What became of Queen Vashti?
By Laura Paull, j. The Jewish News of Northern California
Anna Solomon’s third novel, The Book of V., follows several women in different time periods whose lives offer interpretive windows into the biblical stories of Esther and Vashti.
One character is Lily Rubenstein, a young wife and mother in contemporary Brooklyn, who struggles internally with her chosen status as a stay-at-home parent and as her husband’s second wife.
Their two daughters’ repeated requests for her to read aloud a picture book about Esther, and the need to make their costumes for a Purim celebration, kick off the novel’s central inquiry in Chapter 1: How are we to understand the complicated story of Esther today? And how are women’s lives like, or unlike, that of the Jewish teenager who became a queen against her will?
Another character, the young wife of an ambitious, young U.S. senator in the early 1970s, wonders if she really chose her own marriage. Vivian (“Vee”) Barr was born into WASP privilege, making her selection of a mate obvious and automatic. But Vee’s identity in relation to her husband is thrown into question when he asks her to do something in the interests of his career that is every bit as outrageous as King Ahashverus’ demand of Vashti.
Additionally, Vee’s civic complacency is disturbed when a cross is burned on the lawn of her best friend, who has married a Jew. With the burgeoning women’s movement swirling around her, Vee wades deep into a process of self-definition that asks, radically, what she needs to feel whole, and whether she can stand on her own.
The narratives of Lily and Vee are interspersed with an imaginative interpretation of the story of Vashti and Esther, anchoring the novel.

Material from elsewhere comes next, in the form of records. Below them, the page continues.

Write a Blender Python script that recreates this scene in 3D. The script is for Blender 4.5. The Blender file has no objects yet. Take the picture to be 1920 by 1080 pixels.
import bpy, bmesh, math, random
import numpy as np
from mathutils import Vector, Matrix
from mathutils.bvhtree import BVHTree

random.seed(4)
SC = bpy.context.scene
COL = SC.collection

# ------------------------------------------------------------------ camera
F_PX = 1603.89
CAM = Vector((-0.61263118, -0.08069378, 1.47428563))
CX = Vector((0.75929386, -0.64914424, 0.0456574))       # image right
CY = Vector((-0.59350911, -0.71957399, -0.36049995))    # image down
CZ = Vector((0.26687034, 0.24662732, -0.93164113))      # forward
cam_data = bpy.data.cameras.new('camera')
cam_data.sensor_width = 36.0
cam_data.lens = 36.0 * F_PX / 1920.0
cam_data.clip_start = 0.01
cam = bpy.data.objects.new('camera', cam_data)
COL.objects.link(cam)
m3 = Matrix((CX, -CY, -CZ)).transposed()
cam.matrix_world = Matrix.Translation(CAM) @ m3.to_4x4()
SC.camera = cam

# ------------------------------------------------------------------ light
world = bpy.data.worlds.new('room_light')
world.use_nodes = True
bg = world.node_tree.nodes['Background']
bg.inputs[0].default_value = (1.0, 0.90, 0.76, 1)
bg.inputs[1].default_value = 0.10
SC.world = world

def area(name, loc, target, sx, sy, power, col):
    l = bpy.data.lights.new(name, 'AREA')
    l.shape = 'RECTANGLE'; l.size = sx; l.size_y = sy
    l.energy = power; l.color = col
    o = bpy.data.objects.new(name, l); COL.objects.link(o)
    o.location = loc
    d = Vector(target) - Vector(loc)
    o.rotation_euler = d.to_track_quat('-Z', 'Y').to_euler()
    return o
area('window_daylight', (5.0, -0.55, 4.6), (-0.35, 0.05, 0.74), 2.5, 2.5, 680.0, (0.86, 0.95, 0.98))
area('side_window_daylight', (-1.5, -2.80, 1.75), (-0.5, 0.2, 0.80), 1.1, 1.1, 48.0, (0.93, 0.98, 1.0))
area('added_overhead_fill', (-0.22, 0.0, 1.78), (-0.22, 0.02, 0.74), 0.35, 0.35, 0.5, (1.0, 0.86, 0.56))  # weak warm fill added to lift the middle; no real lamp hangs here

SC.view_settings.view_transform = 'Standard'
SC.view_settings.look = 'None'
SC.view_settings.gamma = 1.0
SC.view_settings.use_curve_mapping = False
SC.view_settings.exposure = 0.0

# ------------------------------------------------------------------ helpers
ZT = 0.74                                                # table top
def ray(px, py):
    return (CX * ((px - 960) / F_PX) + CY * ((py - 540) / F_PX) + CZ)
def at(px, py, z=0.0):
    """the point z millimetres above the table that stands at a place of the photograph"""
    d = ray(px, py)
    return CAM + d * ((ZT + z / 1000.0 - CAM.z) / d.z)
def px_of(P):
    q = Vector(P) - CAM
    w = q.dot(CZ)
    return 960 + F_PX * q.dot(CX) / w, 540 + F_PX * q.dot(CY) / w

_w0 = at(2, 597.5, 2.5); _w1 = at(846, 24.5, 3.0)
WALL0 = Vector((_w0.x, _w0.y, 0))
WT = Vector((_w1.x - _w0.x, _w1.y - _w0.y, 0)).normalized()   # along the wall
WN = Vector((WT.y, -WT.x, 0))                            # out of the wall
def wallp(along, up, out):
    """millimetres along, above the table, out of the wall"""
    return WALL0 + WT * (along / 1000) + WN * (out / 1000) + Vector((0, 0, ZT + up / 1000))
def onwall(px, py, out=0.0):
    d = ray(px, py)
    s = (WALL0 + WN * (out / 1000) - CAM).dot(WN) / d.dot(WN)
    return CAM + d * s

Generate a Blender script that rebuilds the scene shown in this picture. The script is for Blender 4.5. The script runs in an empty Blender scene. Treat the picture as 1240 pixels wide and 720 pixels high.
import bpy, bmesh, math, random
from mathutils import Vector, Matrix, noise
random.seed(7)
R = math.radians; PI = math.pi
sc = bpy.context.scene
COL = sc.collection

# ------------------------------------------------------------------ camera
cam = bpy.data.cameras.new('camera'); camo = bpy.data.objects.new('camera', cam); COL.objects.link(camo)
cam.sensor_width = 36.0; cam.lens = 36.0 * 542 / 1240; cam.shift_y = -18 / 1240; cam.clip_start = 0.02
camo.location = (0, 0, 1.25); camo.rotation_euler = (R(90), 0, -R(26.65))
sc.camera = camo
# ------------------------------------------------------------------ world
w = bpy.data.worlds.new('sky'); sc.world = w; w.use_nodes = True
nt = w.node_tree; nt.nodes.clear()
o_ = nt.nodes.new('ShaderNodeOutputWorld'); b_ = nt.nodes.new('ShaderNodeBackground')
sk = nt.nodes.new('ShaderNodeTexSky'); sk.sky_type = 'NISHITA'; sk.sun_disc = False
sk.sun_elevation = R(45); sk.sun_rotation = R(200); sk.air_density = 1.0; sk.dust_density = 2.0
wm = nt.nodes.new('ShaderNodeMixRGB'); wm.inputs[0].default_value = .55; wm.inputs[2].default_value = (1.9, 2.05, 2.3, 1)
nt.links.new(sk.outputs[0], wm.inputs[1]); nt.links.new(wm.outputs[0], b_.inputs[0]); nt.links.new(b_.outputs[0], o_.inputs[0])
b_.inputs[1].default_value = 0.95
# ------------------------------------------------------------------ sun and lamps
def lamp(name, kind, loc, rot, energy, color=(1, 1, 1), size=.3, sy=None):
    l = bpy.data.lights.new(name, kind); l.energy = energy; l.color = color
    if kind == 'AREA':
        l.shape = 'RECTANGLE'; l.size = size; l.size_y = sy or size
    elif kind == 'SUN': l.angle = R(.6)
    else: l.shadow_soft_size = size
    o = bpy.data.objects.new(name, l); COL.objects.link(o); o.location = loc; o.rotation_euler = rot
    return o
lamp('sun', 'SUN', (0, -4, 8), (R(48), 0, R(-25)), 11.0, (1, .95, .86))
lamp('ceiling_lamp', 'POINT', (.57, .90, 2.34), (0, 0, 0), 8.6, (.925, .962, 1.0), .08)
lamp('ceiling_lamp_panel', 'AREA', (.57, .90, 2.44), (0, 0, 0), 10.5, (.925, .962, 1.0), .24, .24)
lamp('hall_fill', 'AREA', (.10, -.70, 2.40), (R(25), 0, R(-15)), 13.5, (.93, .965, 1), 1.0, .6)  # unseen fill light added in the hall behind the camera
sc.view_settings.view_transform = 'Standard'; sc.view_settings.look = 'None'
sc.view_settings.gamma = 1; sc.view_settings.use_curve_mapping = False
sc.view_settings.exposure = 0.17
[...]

Esther’s predecessor, Queen Vashti, is shrouded in mystery. “I don’t know what happened to Vashti. The book doesn’t say. Nobody knows,” Lily explains lamely to her little daughters in the contemporary segment.
But when Solomon recreates the ancient world at the height of Persian power — when Esther’s people were a hardscrabble, migratory lot, and when Esther finds herself sequestered in the royal palace — it becomes pretty clear what happens to women who disobey.
Esther’s extraordinary efforts to warn her Jewish tribe about their imminent destruction is heartrending because she wins back her stolen integrity at the cost of self-sacrifice.
The book “gives voice to generations of women bookending at least 2½ millennia,” said Noa Albaum, program coordinator for San Franicsco’s Jewish Community Library. “These voices call attention to, and speak out against, societal structures of power, domination, and oppression. The characters who hope for and champion the desire for partnership-based societies, despite the obstacles they face, provide hope and inspiration for Lily and for the reader. And they remind us that as far as we’ve come, we still have a lot of work to do.”
The Book of V. brings a fresh eye to the Book of Esther. In a piece in Tablet, the author noted that “what seems a clear-cut tale of good and evil is not so clear when you look a little closer…All the categories that seemed so fixed when I was a kid turn out to be far more fluid, as most of us — if we’re honest — know them in fact to be.”
Solomon pays particular attention to the enigmatic figure of Vashti, who was banished — possibly killed — by Ahashverus after she refused to appear without clothes before the king and his drunken companions. Commentators have long sought to fill in the details, and Solomon offers her own complex and sympathetic take on this and the intertwining of Vashti and Esther’s experiences.